▶ _To do_
Within the entries below, find the portion that opens with the line containing "Generate a Godot" and closes with the line containing "n.append(k); c.append(col); uv.append(Vector2.ZERO)". Retype that portion exactly and only.

++++ Working data

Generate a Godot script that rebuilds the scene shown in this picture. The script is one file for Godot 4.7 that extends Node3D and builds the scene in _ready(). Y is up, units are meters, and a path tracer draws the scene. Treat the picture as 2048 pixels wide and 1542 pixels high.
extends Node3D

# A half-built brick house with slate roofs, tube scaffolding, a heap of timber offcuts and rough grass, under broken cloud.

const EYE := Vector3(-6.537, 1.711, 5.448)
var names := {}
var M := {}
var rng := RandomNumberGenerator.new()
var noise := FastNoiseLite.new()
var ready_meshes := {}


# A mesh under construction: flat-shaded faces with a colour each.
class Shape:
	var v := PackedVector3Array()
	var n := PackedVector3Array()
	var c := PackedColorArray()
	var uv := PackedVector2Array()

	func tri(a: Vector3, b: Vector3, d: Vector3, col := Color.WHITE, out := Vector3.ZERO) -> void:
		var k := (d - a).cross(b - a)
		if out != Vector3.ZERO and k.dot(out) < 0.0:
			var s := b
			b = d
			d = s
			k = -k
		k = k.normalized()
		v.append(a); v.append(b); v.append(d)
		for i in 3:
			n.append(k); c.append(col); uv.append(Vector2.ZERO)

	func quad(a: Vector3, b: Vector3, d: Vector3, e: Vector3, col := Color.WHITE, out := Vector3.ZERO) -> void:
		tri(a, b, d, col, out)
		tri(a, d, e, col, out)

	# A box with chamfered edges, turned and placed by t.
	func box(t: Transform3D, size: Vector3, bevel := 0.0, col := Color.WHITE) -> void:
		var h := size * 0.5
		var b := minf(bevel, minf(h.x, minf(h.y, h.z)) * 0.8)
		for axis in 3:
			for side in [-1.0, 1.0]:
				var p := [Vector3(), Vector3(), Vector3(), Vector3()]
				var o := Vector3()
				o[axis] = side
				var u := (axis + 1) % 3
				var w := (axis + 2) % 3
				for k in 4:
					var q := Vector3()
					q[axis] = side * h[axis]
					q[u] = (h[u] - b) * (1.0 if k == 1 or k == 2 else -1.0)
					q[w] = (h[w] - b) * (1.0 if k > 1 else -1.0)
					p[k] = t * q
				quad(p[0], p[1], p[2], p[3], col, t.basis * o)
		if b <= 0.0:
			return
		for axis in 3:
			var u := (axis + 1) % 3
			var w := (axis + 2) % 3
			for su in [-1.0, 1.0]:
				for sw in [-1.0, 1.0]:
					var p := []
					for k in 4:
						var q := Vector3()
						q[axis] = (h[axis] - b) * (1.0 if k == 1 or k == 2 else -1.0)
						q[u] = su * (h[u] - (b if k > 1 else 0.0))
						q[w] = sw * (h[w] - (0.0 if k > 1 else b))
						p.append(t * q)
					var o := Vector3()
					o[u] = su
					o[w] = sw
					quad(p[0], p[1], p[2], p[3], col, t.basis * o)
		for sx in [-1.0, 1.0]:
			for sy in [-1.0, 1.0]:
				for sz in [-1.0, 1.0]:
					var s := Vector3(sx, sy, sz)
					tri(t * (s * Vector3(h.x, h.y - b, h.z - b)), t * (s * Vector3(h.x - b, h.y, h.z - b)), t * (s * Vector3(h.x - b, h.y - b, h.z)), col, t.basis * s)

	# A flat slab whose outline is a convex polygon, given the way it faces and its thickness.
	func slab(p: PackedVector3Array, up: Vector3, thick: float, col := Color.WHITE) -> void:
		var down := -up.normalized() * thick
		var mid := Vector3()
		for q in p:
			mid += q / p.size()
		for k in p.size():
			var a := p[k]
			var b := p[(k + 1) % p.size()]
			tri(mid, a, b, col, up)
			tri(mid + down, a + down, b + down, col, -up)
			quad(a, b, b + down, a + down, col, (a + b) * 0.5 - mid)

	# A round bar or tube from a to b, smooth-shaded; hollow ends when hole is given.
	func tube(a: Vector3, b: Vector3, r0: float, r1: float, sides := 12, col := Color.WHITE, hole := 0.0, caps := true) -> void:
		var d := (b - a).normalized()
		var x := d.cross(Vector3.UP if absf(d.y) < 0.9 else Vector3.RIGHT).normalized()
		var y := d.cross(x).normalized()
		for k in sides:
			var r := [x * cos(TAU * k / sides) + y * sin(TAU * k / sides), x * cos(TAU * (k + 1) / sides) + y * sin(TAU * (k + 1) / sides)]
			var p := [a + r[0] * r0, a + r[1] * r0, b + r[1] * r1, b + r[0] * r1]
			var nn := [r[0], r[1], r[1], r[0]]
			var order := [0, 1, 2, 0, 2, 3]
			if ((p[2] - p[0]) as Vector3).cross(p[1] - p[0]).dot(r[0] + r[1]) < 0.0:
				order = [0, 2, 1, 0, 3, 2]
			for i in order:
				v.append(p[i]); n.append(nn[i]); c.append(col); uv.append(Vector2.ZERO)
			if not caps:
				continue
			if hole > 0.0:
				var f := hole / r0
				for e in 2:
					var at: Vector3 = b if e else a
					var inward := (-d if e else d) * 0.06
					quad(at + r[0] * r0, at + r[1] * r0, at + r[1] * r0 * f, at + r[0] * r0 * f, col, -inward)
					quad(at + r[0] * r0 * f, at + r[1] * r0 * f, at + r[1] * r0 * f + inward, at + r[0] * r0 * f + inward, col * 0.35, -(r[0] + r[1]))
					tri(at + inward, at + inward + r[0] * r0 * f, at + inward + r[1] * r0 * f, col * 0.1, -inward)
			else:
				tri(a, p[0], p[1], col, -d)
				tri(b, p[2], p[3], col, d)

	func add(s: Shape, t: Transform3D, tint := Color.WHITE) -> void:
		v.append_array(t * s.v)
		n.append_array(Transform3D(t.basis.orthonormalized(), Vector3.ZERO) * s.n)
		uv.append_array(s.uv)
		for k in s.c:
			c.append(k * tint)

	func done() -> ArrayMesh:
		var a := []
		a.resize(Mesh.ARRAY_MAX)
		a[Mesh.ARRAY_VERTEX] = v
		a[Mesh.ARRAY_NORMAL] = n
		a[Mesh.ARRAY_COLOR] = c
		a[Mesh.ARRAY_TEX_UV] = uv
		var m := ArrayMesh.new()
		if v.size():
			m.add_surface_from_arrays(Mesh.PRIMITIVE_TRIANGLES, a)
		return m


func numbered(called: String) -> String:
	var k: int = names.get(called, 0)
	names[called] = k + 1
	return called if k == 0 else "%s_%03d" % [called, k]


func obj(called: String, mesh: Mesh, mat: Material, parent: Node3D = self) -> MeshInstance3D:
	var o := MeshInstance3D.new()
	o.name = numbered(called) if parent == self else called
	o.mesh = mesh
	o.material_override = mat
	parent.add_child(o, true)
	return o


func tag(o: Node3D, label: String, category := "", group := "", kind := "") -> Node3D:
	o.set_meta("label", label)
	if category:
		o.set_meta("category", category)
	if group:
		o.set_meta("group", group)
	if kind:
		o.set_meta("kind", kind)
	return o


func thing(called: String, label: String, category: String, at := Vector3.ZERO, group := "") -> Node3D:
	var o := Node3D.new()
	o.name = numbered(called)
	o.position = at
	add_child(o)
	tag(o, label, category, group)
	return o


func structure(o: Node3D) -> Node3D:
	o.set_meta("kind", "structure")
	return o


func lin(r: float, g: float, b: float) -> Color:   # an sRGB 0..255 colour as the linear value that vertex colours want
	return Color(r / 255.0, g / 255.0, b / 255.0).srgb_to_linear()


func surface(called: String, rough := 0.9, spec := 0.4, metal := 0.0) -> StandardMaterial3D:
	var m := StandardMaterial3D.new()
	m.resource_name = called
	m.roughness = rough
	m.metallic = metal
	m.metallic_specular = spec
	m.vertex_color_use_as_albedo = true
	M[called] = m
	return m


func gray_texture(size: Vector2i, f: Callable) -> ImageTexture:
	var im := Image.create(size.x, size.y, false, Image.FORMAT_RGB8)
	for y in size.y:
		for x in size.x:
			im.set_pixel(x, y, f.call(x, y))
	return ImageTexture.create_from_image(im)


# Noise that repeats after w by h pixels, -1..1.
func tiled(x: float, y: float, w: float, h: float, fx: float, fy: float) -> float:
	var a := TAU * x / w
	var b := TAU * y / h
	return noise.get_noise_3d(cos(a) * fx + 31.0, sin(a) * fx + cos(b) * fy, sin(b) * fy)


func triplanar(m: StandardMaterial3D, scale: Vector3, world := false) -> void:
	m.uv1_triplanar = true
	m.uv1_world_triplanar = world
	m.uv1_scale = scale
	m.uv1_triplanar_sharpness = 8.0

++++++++
++++ Working data

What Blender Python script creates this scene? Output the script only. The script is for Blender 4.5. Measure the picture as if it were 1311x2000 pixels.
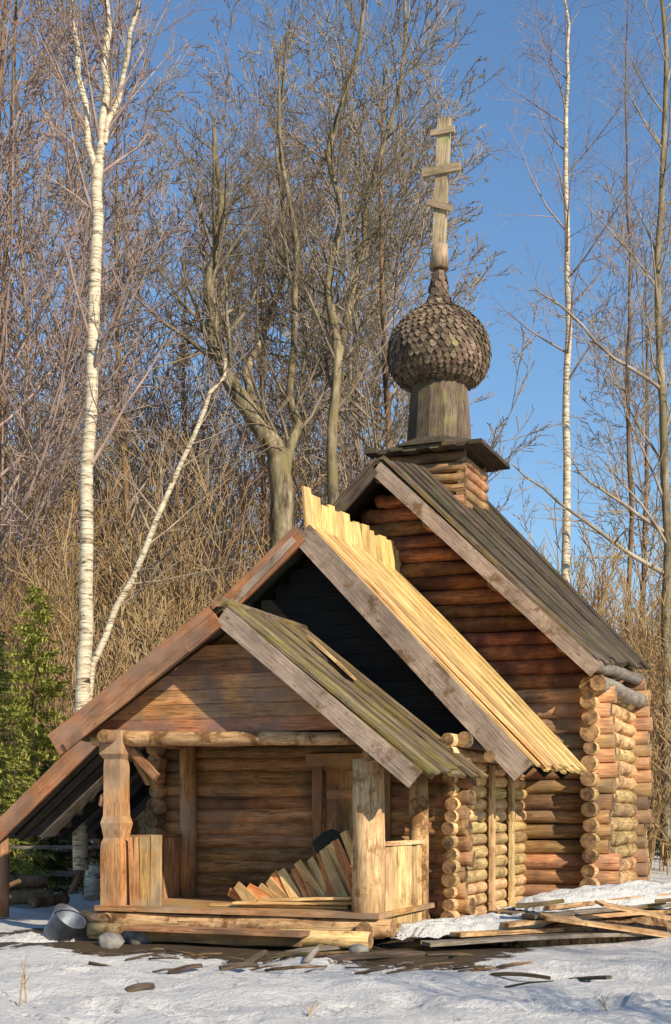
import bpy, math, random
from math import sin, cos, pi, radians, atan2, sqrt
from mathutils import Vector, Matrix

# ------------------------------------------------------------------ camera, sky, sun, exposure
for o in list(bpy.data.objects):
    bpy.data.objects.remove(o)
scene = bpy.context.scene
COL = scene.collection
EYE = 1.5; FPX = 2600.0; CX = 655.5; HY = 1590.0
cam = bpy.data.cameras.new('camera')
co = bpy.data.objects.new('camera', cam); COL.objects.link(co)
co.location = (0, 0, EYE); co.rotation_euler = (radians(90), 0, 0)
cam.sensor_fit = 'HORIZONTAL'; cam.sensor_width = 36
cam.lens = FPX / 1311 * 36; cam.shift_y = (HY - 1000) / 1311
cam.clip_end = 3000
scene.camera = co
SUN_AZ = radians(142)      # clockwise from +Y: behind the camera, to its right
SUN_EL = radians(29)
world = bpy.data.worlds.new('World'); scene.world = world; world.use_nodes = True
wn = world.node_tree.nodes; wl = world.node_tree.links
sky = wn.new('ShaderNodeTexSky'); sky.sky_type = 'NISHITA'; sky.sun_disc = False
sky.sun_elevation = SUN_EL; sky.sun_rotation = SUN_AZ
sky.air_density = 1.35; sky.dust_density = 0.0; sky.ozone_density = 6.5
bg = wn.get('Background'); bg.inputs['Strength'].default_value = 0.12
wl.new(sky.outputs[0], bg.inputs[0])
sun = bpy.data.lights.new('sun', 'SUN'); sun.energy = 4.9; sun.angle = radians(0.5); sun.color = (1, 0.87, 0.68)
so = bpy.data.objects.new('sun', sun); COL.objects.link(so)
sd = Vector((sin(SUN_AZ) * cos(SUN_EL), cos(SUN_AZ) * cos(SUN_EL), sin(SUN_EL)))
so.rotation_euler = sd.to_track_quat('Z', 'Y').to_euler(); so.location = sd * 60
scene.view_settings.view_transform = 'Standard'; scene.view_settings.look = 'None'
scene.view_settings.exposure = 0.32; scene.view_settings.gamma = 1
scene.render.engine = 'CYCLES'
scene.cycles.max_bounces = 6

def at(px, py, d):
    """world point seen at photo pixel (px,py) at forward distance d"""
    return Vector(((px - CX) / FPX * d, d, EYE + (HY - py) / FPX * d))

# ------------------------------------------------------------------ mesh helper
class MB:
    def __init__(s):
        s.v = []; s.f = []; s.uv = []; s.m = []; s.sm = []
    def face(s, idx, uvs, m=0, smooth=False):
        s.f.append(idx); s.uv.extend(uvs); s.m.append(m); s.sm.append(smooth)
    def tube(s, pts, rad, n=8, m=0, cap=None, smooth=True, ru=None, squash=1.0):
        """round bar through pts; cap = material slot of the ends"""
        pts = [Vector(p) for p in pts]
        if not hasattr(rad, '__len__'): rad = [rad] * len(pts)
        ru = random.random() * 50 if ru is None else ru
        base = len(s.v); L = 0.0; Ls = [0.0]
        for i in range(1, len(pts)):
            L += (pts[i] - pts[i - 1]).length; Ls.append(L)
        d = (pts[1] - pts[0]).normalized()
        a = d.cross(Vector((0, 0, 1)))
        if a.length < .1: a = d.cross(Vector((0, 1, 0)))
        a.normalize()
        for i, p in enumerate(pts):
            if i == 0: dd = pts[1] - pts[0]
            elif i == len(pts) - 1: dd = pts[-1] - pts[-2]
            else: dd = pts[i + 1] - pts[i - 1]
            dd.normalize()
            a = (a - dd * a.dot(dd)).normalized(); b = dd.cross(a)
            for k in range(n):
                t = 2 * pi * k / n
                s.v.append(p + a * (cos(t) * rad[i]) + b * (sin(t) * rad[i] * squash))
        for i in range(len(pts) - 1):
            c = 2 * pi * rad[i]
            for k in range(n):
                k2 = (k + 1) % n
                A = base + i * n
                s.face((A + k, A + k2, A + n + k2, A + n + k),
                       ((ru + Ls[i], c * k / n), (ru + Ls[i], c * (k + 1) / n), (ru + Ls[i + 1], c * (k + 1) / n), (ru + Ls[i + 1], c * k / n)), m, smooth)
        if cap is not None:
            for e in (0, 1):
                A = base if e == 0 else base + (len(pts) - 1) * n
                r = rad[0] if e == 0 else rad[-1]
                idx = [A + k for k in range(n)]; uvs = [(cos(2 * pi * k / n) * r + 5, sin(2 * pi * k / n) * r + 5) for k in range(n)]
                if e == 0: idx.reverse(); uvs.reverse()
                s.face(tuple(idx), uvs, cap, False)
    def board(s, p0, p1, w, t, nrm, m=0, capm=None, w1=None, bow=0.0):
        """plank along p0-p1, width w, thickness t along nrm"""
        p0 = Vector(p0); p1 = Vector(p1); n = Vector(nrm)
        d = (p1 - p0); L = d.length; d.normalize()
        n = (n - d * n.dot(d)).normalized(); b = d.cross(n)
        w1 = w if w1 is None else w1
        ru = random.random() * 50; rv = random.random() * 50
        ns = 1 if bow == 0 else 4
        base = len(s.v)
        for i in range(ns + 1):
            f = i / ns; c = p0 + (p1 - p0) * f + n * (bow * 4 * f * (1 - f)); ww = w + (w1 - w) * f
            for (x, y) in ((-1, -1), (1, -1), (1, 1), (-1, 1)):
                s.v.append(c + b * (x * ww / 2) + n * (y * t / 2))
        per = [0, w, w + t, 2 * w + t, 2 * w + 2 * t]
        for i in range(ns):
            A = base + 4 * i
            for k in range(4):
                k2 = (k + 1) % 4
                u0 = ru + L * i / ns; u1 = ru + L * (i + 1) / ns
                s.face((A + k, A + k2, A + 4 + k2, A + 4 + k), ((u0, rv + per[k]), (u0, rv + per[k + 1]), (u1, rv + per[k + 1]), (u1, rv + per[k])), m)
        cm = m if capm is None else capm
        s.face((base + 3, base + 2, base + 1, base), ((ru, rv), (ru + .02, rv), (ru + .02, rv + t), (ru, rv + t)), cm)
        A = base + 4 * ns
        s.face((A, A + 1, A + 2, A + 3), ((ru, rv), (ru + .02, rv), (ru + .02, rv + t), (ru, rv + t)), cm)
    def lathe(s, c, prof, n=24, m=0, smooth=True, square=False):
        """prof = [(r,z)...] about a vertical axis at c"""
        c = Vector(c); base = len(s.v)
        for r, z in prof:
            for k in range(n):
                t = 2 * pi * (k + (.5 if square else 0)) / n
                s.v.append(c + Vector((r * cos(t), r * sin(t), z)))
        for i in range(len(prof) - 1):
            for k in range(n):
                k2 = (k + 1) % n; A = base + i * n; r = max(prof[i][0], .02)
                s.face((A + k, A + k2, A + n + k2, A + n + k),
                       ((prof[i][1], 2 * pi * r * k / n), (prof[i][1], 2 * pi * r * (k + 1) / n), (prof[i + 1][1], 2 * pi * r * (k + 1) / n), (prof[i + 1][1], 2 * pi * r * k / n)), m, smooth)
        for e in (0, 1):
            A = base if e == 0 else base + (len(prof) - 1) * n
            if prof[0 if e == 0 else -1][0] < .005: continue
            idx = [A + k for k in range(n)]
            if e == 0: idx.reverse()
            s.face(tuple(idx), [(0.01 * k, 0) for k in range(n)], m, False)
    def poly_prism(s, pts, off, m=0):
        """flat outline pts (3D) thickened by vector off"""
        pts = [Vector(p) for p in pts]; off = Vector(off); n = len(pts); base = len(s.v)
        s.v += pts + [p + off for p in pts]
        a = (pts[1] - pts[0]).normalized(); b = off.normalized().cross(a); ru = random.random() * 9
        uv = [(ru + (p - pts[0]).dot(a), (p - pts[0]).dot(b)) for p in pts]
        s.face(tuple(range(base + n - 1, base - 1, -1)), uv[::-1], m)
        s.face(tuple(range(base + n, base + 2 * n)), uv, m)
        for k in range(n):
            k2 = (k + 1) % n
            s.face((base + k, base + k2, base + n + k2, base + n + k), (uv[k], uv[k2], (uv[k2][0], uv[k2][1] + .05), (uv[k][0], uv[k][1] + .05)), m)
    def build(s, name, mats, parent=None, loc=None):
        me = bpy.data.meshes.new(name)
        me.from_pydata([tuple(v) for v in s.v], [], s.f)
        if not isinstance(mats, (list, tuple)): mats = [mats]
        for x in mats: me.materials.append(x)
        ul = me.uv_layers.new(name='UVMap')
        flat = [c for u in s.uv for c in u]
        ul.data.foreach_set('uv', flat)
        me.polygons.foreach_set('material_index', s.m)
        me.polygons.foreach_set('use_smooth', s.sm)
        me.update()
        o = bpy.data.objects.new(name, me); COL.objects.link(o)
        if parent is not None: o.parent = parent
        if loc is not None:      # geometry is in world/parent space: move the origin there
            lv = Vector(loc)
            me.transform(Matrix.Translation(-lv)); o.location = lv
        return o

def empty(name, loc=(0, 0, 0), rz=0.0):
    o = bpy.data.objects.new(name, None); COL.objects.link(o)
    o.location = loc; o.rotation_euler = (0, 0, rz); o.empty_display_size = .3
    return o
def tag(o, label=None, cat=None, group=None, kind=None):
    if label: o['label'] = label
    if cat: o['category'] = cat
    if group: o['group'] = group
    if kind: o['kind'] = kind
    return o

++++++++

▶ _Answer for the task_
Generate a Godot script that rebuilds the scene shown in this picture. The script is one file for Godot 4.7 that extends Node3D and builds the scene in _ready(). Y is up, units are meters, and a path tracer draws the scene. Treat the picture as 2048 pixels wide and 1542 pixels high.
extends Node3D

# A half-built brick house with slate roofs, tube scaffolding, a heap of timber offcuts and rough grass, under broken cloud.

const EYE := Vector3(-6.537, 1.711, 5.448)
var names := {}
var M := {}
var rng := RandomNumberGenerator.new()
var noise := FastNoiseLite.new()
var ready_meshes := {}


# A mesh under construction: flat-shaded faces with a colour each.
class Shape:
	var v := PackedVector3Array()
	var n := PackedVector3Array()
	var c := PackedColorArray()
	var uv := PackedVector2Array()

	func tri(a: Vector3, b: Vector3, d: Vector3, col := Color.WHITE, out := Vector3.ZERO) -> void:
		var k := (d - a).cross(b - a)
		if out != Vector3.ZERO and k.dot(out) < 0.0:
			var s := b
			b = d
			d = s
			k = -k
		k = k.normalized()
		v.append(a); v.append(b); v.append(d)
		for i in 3:
			n.append(k); c.append(col); uv.append(Vector2.ZERO)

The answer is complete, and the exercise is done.